Our editors’ weekly roundup of Canadian art news.
The Musée d’art contemporain de Montréal announced this morning that heritage minister Mélanie Joly has committed $18.85 million towards the museum’s major renewal project. The province of Quebec will match this funding, as confirmed by culture and communications minister Hélène David. These two contributions fulfill the renewal project’s funding goals, meaning that the project will proceed. The renewal includes a doubling of the exhibition gallery space, improved visibility and direct access from the Place des Festivals and Place-des-Arts metro station.
Dr. Shauna McCabe, currently the executive director of the Textile Museum of Canada in Toronto, will be joining the recently rebranded Art Gallery of Guelph as director on August 1, 2016. Before joining the Textile Museum of Canada, whose attendance rates and generated revenues doubled during her tenure, McCabe was director of the Rooms Provincial Art Gallery in Newfoundland and Labrador, and senior curator at the Confederation Centre Art Gallery in Prince Edward Island.

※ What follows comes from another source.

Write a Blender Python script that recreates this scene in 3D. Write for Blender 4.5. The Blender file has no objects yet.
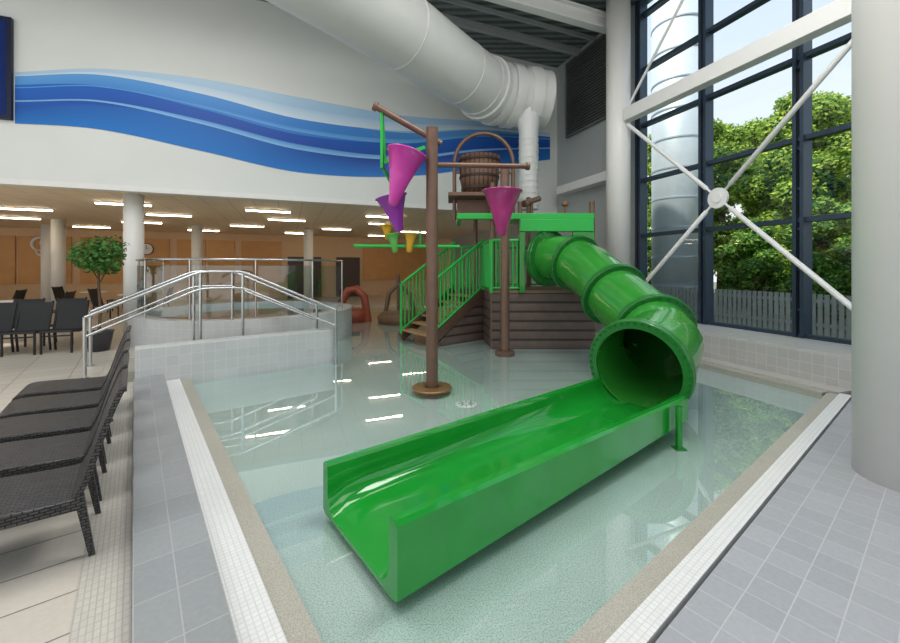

Linda Grussani has been hired as the Canadian Museum of History’s Indigenous art curator. The hire marks a return to the institution for Grussani, who worked at the museum 15 years ago as an intern, before moving on to the National Gallery of Canada and managing the Indigenous and Northern Affairs Department’s art collection. Grussani’s appointment has been met with relief: there were discussions that the CMH’s collection would be acquired by the National Gallery, and the Indigenous curatorial position was unfilled for two-and-a-half years after previous curator Lee-Ann Martin’s departure.
Three Canadian artists were recognized at the National Design Awards, presented by the Cooper-Hewitt Smithsonian Design Museum in New York. Architect Moshe Safdie, who moved from Israel to Montreal in the 1950s and is now based in Boston, was presented with the Lifetime Achievement in the field of design; Toronto designer Bruce Mau was awarded with the Design Mind prize; and Geoff McFetridge won an award for Communication.
The Canada Council Art Bank announced their first major acquisition in over two years: seven pieces of Indigenous artwork. The acquisition includes works from Barry Ace, Sonny Assu, Jordan Bennett, Dana Claxton, Amy Malbeuf and Adrian Stimson included in the purchase. The Art Bank has approximately 17,500 works, making it the largest collection of contemporary Canadian art in the world.